Algumas dessas piadas são extremamente pesadas e realmente inapropriadas. Não compro a ideia de que o humor ou a arte não têm limites. Não cabe fazer piadas com pedofilia e Holocausto, por exemplo. Eu poderia conversar ou escrever aqui numa boa sobre algum tipo de consequência justa para esse tipo de discurso. Mas “justiça” é exatamente o que falta nesse caso e em nosso país. Dia após dia somos testemunhas de excessos ideológicos de parte do nosso Judiciário.

Mesmo que não se concorde com o humor de Léo Lins, devemos estar atentos para o grande perigo da abertura de precedentes. Se hoje são os humoristas, amanhã podem ser os pastores. Vejam alguns fatos dessa condenação: pena elevada em regime fechado, que pode ser comparada com crimes como tráfico de drogas e homicídio; uma lei de 2023 sendo usada para agravar a pena de um “crime” que ocorreu em 2022; pena agravada por conta de conteúdo compartilhado na internet; pena agravada por se tratar de ambiente de diversão ou recreação; e juíza falando em “racismo recreativo” e propagação de violência.

Imaginem essa mesma “Justiça” que sentenciou Léo Lins julgando discursos religiosos. Alguns casos já estão acontecendo

Ao contrário do que escreveram repetidamente em minha conta no Instagram, essa não é uma comparação direta entre um humorista e um pastor, ou entre as piadas de Léo Lins e o conteúdo de uma pregação. É um alerta para o método e argumentação para punir e calar, que hoje é utilizado contra um humorista e amanhã pode se levantar contra qualquer um, inclusive e principalmente contra aqueles que, como eu, sobem ao púlpito para pregar a Palavra de Deus.

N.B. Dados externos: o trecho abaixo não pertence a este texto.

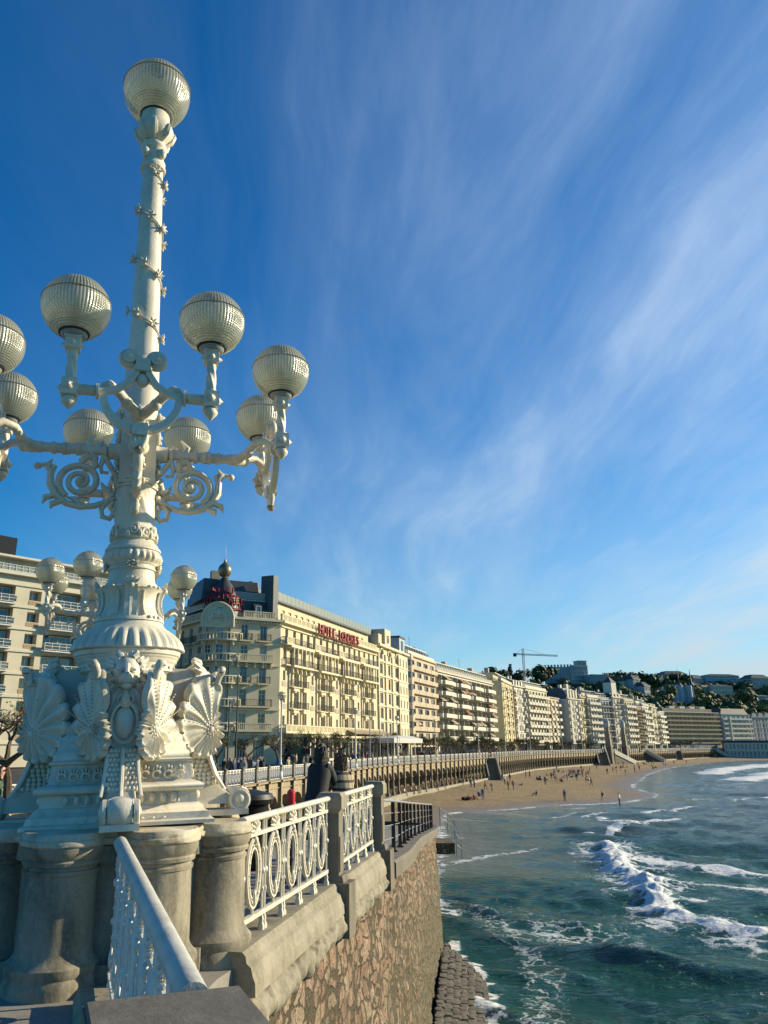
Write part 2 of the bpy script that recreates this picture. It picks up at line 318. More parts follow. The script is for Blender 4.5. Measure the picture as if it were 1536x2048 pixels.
# ------------------------------------------------------------ mesh building
class MB:
    def __init__(s): s.v = []; s.f = []; s.m = []; s.sm = []
    def add(s, vs, fs, mat=0, smooth=False, M=None):
        o = len(s.v)
        if M is not None: vs = [M @ Vector(p) for p in vs]
        s.v += [tuple(p) for p in vs]; s.f += [tuple(i + o for i in f) for f in fs]
        s.m += [mat] * len(fs); s.sm += [smooth] * len(fs); return s
    def box(s, c, d, rz=0, mat=0, M=None, taper=1.0):
        x, y, z = d[0] / 2, d[1] / 2, d[2] / 2; t = taper
        vs = [(-x, -y, -z), (x, -y, -z), (x, y, -z), (-x, y, -z), (-x * t, -y * t, z), (x * t, -y * t, z), (x * t, y * t, z), (-x * t, y * t, z)]
        T = Matrix.Translation(c) @ Matrix.Rotation(rz, 4, 'Z')
        if M is not None: T = M @ T
        return s.add(vs, [(0, 3, 2, 1), (4, 5, 6, 7), (0, 1, 5, 4), (1, 2, 6, 5), (2, 3, 7, 6), (3, 0, 4, 7)], mat, False, T)
    def lathe(s, prof, n=32, c=(0, 0, 0), mod=None, mat=0, smooth=True, M=None, a0=0.0, cap=True):
        vs = []; fs = []; k = len(prof)
        for (r, z) in prof:
            for i in range(n):
                a = a0 + 2 * pi * i / n; rr = r * (mod(a, z, r) if mod else 1)
                vs.append((c[0] + rr * cos(a), c[1] + rr * sin(a), c[2] + z))
        for j in range(k - 1):
            for i in range(n):
                i2 = (i + 1) % n; fs.append((j * n + i, j * n + i2, (j + 1) * n + i2, (j + 1) * n + i))
        if cap:
            if prof[0][0] > 1e-4: fs.append(tuple(range(n - 1, -1, -1)))
            if prof[-1][0] > 1e-4: fs.append(tuple((k - 1) * n + i for i in range(n)))
        return s.add(vs, fs, mat, smooth, M)
    def tube(s, pts, rad, n=8, mat=0, smooth=True, closed=False, flat=1.0, M=None, up=None):
        P = [Vector(p) for p in pts]; m = len(P)
        if not hasattr(rad, '__len__'): rad = [rad] * m
        vs = []; fs = []; prev = None
        for i, p in enumerate(P):
            t = (P[(i + 1) % m] - P[i - 1]) if closed else (P[min(i + 1, m - 1)] - P[max(i - 1, 0)])
            if t.length < 1e-9: t = Vector((0, 0, 1))
            t.normalize()
            if up is not None: a = Vector(up) - t * t.dot(Vector(up))
            elif prev is None: a = t.orthogonal()
            else: a = prev - t * t.dot(prev)
            if a.length < 1e-6: a = t.orthogonal()
            a.normalize(); b_ = t.cross(a); prev = a
            for k in range(n):
                an = 2 * pi * (k + .5) / n
                vs.append(p + a * (cos(an) * rad[i]) + b_ * (sin(an) * rad[i] * flat))
        rng = m if closed else m - 1
        for i in range(rng):
            j = (i + 1) % m
            for k in range(n): fs.append((i * n + k, i * n + (k + 1) % n, j * n + (k + 1) % n, j * n + k))
        if not closed: fs.append(tuple(range(n - 1, -1, -1))); fs.append(tuple((m - 1) * n + k for k in range(n)))
        return s.add(vs, fs, mat, smooth, M)
    def ball(s, c, r, nu=10, nv=7, mat=0, M=None, smooth=True):
        if not hasattr(r, '__len__'): r = (r, r, r)
        vs = [(0, 0, -1)]; fs = []
        for j in range(1, nv):
            ph = -pi / 2 + pi * j / nv
            for i in range(nu): vs.append((cos(ph) * cos(2 * pi * i / nu), cos(ph) * sin(2 * pi * i / nu), sin(ph)))
        vs.append((0, 0, 1)); top = len(vs) - 1
        for i in range(nu): fs.append((0, 1 + (i + 1) % nu, 1 + i))
        for j in range(nv - 2):
            for i in range(nu): fs.append((1 + j * nu + i, 1 + j * nu + (i + 1) % nu, 1 + (j + 1) * nu + (i + 1) % nu, 1 + (j + 1) * nu + i))
        for i in range(nu): fs.append((top, 1 + (nv - 2) * nu + i, 1 + (nv - 2) * nu + (i + 1) % nu))
        T = Matrix.Translation(c) @ Matrix.Diagonal((r[0], r[1], r[2], 1))
        if M is not None: T = M @ T
        return s.add(vs, fs, mat, smooth, T)
    def prism(s, poly, z0, z1, mat=0, M=None, smooth=False):
        n = len(poly); vs = [(x, y, z0) for x, y in poly] + [(x, y, z1) for x, y in poly]
        fs = [tuple(range(n - 1, -1, -1)), tuple(range(n, 2 * n))] + [(i, (i + 1) % n, n + (i + 1) % n, n + i) for i in range(n)]
        return s.add(vs, fs, mat, smooth, M)
    def mesh(s, name, mats, sharp=38):
        me = bpy.data.meshes.new(name); me.from_pydata(s.v, [], s.f)
        for m in mats: me.materials.append(MATS[m] if isinstance(m, str) else m)
        me.polygons.foreach_set('material_index', s.m); me.polygons.foreach_set('use_smooth', s.sm)
        if any(s.sm): me.set_sharp_from_angle(angle=radians(sharp))
        me.update(); return me
    def build(s, name, mats, parent=None, loc=None, rz=0, sharp=38):
        if isinstance(mats, str): mats = [mats]
        return obj(name, s.mesh(name, mats, sharp), parent, loc, rz)
def obj(name, me, parent=None, loc=None, rz=0):
    o = bpy.data.objects.new(name, me); COL.objects.link(o)
    if loc is not None: o.location = loc
    if rz: o.rotation_euler.z = rz
    if parent is not None: o.parent = parent
    return o
def tag(o, label=None, cat=None, group=None, kind=None):
    if label: o['label'] = label
    if cat: o['category'] = cat
    if group: o['group'] = group
    if kind: o['kind'] = kind
    return o
def thing(name, label, cat, loc=(0, 0, 0), rz=0, group=None):
    o = bpy.data.objects.new(name, None); COL.objects.link(o); o.empty_display_size = .2
    o.location = loc; o.rotation_euler.z = rz
    return tag(o, label, cat, group)
def struct(name, mb, mats, label=None, sharp=38):
    o = mb.build(name, mats, sharp=sharp); o['kind'] = 'structure'
    if label: o['label'] = label
    return o
KIDS = {}
def copy_tree(o, parent=None, src=None):
    c = o.copy(); COL.objects.link(c)
    if parent is not None: c.parent = parent
    for ch in [x for x in KIDS.get(o.name, [])]: copy_tree(ch, c)
    return c
def note_kids(o):
    KIDS[o.name] = list(o.children)
    for ch in o.children: note_kids(ch)
def smooth_path(pts, step):
    P = [Vector(p) for p in pts]; out = []
    P = [P[0] * 2 - P[1]] + P + [P[-1] * 2 - P[-2]]
    for i in range(1, len(P) - 2):
        n = max(2, int((P[i + 1] - P[i]).length / (step * .25)))
        for k in range(n):
            t = k / n; a, b, c, d = P[i - 1], P[i], P[i + 1], P[i + 2]
            out.append(.5 * ((2 * b) + (c - a) * t + (2 * a - 5 * b + 4 * c - d) * t * t + (3 * b - a - 3 * c + d) * t ** 3))
    out.append(P[-2]); res = [out[0]]; acc = 0
    for a, b in zip(out, out[1:]):
        seg = (b - a).length
        while acc + seg >= step:
            t = (step - acc) / seg; a = a.lerp(b, t); res.append(a.copy()); seg = (b - a).length; acc = 0
        acc += seg
    return res
# ============================================================ SETTING: shore line, sea, sand, paving
WATER = -6.3; DECK = -1.0; LEDGE = -5.3
RAIL = [(-26, 18), (-16, 32), (-11.5, 42), (-7.5, 52.7), (-4.8, 65), (-1.2, 78.5), (3.3, 98), (9.8, 121), (17.5, 138), (27, 161), (41, 195), (60, 240), (77, 270), (97, 302), (124, 341), (160, 390), (203, 446), (236, 482), (262, 505)]
STEP = 3.35
PATH = smooth_path([(x, y, 0) for x, y in RAIL], STEP)
NP_ = len(PATH)
def tangent(i):
    a = PATH[max(0, i - 1)]; b = PATH[min(NP_ - 1, i + 1)]; return (b - a).normalized()
def normal(i): t = tangent(i); return Vector((t.y, -t.x, 0))       # towards the sea
def path_px(px, z=.1):                                             # nearest path index seen at that column
    return min(range(NP_), key=lambda i: abs(proj((PATH[i].x, PATH[i].y, z))[0] - px) + (999 if PATH[i].y < 30 else 0))
SHORE = [(7.5, 60), (11, 84), (14.7, 100.6), (21.7, 104.4), (30.8, 112.5), (39.3, 116), (49, 126), (55, 137), (57, 150), (62, 166), (70, 183), (93.8, 234.8), (135.3, 310.4), (198.2, 398), (237, 428), (300, 444), (420, 460)]
SHP = smooth_path([(x, y, 0) for x, y in SHORE], 2.0)
shx = np.array([(p.x, p.y) for p in SHP]); shd = np.array([(SHP[min(i + 1, len(SHP) - 1)] - SHP[max(i - 1, 0)]).normalized()[:2] for i in range(len(SHP))])
def shore_dist(X, Y):     # signed: positive = out in the water
    X = np.asarray(X, float).ravel(); Y = np.asarray(Y, float).ravel(); out = np.empty(X.shape)
    for s in range(0, X.size, 20000):
        dx = X[s:s + 20000, None] - shx[None, :, 0]; dy = Y[s:s + 20000, None] - shx[None, :, 1]
        k = np.argmin(dx * dx + dy * dy, 1); ii = np.arange(k.size)
        cr = dx[ii, k] * shd[k, 1] - dy[ii, k] * shd[k, 0]
        out[s:s + 20000] = np.hypot(dx[ii, k], dy[ii, k]) * np.sign(cr)
    return out
def sand_z(X, Y):
    d = shore_dist(X, Y); z = WATER - np.clip(d, -60, 60) * .022 + .02 * (d < 0)
    return np.minimum(z, -5.38)
def grid_mesh(name, XY, Z, mat, attrs=None):
    nu, nv = XY.shape[:2]; me = bpy.data.meshes.new(name)
    co = np.empty((nu * nv, 3), np.float32); co[:, :2] = XY.reshape(-1, 2); co[:, 2] = Z.ravel()
    idx = np.arange(nu * nv).reshape(nu, nv)
    q = np.stack([idx[:-1, :-1], idx[1:, :-1], idx[1:, 1:], idx[:-1, 1:]], -1).reshape(-1, 4)
    me.vertices.add(nu * nv); me.vertices.foreach_set('co', co.ravel())
    me.loops.add(q.size); me.loops.foreach_set('vertex_index', q.ravel().astype(np.int32))
    me.polygons.add(len(q)); me.polygons.foreach_set('loop_start', np.arange(0, q.size, 4, dtype=np.int32))
    me.polygons.foreach_set('use_smooth', np.ones(len(q), bool)); me.materials.append(MATS[mat]); me.update(calc_edges=True)
    for k, a in (attrs or {}).items():
        at_ = me.attributes.new(k, 'FLOAT', 'POINT'); at_.data.foreach_set('value', np.asarray(a, np.float32).ravel())
    me.validate(); o = bpy.data.objects.new(name, me); COL.objects.link(o); return o
def vnoise(X, Y, seed=0):
    rs = np.random.RandomState(seed); T = rs.rand(256, 256)
    xi = np.floor(X).astype(int); yi = np.floor(Y).astype(int); fx = X - xi; fy = Y - yi
    fx = fx * fx * (3 - 2 * fx); fy = fy * fy * (3 - 2 * fy)
    g = lambda a, b: T[a % 256, b % 256]
    return (g(xi, yi) * (1 - fx) + g(xi + 1, yi) * fx) * (1 - fy) + (g(xi, yi + 1) * (1 - fx) + g(xi + 1, yi + 1) * fx) * fy

# --- sea bed / land sheet to the horizon
mb = MB(); mb.add([(-4000, -1500, -9.5), (4500, -1500, -9.5), (4500, 5000, -9.5), (-4000, 5000, -9.5)], [(0, 1, 2, 3)])
struct('ground', mb, 'paving')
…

Imaginem essa mesma “Justiça” que sentenciou Léo Lins julgando discursos religiosos. Alguns casos já estão acontecendo. Imaginem esse tipo elevado de pena para pregadores que consideram a homossexualidade um pecado, por exemplo. Imaginem a criação de novas leis para agravar discursos do passado. Imaginem se sua igreja compartilhou o conteúdo na internet. Imaginem se criam uma lei agravante por se tratar de ambiente religioso. Imaginem se juízes começam a falar em “homofobia religiosa” em suas sentenças… Só imaginem…

Minha publicação sobre o tema no Instagram foi invadida por muitos militantes que afirmavam claramente sonhar em ver pastores presos. Alguns disseram que todos os pastores deveriam ser presos e as igrejas, fechadas. Infelizmente, o post foi apagado pelo Instagram. Uma opinião sem qualquer discurso de ódio e que discordava expressamente das piadas de Lins foi silenciada sem explicações. Você acha que o perigo desse alerta não é real? Queria eu que realmente não fosse. Amanhã pode ser qualquer um de nós que falamos em público.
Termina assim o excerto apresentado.